Rabbi Yechiel Yaakov Weinberg was friendly with Samuel Atlas, a Slobodka bochur (yeshiva student) who becomes a Torah sage and then left Orthodoxy and went to teach at Hebrew Union College. He was one of these lost souls. He didn’t know where to make his place. He was Rabbi Yechiel Yaakov Weinberg‘s alter ego.

I wanted to see the letters. I called up Samuel Atlas’s widow. She was about 93 in about 1989. She told me that all the letters Rabbi Yechiel Yaakov Weinberg sent her husband were kept in a closed section of the Jewish Theological Seminary (JTS) and no one is allowed to see them until after her passing.

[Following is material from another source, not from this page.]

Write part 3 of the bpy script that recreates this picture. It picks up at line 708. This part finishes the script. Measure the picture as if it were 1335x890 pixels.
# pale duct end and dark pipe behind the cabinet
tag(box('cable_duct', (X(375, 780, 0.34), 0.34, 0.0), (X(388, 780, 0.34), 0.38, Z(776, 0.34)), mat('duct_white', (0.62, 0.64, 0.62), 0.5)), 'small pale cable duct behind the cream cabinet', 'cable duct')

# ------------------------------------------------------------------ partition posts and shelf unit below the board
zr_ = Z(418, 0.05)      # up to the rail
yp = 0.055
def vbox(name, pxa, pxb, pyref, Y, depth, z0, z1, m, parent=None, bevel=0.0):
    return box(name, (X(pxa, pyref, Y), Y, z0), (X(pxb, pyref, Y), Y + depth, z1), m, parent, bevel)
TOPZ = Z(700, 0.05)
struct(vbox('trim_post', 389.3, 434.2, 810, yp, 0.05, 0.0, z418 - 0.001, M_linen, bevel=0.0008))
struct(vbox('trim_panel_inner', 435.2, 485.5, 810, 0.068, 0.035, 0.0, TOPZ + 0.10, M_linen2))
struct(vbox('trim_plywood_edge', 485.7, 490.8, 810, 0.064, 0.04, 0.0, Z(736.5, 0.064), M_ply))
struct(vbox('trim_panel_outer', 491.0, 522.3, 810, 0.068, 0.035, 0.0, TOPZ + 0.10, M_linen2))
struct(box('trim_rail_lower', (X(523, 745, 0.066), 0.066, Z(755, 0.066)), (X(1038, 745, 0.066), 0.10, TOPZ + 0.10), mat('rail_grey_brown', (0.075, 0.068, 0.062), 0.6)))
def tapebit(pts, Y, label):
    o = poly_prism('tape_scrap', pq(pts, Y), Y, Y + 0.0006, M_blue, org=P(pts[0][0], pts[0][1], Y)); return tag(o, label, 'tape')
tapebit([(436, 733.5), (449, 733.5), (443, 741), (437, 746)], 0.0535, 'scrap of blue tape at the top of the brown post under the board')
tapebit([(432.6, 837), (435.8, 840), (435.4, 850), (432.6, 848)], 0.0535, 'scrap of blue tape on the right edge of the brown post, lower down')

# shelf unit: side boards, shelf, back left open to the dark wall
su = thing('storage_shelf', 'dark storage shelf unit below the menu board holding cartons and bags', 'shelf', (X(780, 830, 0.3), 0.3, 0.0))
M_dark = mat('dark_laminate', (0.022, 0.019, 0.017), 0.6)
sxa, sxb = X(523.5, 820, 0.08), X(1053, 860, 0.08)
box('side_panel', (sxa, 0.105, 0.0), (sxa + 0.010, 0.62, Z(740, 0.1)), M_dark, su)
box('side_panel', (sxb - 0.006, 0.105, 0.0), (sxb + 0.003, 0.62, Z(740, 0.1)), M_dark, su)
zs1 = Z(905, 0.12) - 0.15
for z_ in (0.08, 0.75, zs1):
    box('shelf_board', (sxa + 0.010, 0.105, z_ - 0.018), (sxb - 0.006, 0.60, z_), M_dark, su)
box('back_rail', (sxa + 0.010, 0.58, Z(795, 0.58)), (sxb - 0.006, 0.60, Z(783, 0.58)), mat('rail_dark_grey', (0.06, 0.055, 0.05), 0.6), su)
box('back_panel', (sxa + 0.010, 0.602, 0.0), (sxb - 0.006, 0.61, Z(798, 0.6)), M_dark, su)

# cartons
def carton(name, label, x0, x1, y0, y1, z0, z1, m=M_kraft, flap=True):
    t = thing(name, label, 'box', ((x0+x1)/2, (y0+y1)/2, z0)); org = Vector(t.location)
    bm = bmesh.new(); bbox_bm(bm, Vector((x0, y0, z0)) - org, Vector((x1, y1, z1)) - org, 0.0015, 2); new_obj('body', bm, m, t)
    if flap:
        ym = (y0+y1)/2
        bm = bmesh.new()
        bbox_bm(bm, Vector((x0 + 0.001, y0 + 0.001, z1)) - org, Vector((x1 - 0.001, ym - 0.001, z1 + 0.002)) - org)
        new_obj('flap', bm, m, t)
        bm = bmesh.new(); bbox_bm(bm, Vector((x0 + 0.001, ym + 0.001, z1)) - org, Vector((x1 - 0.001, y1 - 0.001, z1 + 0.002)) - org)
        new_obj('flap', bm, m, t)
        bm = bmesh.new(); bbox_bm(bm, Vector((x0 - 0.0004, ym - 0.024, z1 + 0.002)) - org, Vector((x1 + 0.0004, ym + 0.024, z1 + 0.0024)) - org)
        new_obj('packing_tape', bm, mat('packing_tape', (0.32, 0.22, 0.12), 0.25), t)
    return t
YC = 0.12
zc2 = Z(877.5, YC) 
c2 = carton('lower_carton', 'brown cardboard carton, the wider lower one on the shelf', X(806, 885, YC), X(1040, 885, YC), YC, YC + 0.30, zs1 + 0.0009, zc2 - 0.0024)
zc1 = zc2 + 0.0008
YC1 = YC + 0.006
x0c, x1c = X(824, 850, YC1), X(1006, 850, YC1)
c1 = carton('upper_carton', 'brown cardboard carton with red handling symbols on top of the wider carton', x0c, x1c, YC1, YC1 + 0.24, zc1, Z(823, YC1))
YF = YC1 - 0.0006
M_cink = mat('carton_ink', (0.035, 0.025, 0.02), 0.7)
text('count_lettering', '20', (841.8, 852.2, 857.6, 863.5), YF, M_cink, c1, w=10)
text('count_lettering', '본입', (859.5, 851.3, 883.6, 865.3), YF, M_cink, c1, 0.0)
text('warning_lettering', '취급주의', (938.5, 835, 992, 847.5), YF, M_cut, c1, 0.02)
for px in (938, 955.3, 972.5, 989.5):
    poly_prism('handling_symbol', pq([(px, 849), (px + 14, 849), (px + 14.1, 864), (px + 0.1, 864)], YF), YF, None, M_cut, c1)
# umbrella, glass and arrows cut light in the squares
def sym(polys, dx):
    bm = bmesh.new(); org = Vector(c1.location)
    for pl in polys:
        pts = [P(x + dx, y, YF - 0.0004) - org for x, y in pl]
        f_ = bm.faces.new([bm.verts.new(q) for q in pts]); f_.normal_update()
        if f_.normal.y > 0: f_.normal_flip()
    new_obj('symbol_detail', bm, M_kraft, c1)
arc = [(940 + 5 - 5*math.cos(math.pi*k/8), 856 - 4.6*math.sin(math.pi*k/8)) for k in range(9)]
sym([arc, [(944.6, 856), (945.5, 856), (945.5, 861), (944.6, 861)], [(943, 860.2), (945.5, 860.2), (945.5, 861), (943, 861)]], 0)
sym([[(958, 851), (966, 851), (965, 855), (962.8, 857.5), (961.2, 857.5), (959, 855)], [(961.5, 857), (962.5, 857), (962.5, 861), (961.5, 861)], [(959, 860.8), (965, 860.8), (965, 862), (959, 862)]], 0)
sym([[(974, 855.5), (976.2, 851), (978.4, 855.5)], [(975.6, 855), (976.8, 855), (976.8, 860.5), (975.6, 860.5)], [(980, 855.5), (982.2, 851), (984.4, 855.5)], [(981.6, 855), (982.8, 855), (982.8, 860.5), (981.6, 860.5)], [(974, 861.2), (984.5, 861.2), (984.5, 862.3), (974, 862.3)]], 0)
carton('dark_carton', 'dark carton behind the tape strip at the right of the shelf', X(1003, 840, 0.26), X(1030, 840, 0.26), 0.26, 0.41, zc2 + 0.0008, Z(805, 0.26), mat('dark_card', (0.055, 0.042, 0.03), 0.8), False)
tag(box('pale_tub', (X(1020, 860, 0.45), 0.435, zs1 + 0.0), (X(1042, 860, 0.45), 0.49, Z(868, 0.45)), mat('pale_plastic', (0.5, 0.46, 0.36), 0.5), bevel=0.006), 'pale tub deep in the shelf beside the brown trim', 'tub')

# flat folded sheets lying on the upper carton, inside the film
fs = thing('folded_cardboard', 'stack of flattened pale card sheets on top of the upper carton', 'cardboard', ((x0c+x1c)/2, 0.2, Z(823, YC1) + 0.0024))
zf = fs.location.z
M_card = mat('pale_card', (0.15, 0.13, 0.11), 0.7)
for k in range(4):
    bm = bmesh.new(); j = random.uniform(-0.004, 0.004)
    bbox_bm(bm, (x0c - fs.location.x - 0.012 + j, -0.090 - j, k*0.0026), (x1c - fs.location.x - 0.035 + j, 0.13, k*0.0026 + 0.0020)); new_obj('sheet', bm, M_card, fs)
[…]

I knew this material was going to be groundbreaking. We don’t have any other case in history where we have private correspondence in detail of a gadol Yisrael writing someone no longer in the rabbinic world. Perhaps the closest thing is Rabbi Yaakov Emden‘s memoir.

I go to JTS and go upstairs and I ask for the collection and he calls Professor Yaakov Shmeltzer (sp?) who tells him where it is. They bring it out to me. A thick manila folder. I sit down. I open it up. There’s a letter saying this is a gift from Mrs Atlas and is not to be seen without her permission. Was I to close it up and give it back? I read through them and was blown away.

The first thing I did when I left the library was to call Mrs Atlas. She gave me permission to use them. I have exclusive rights to use them.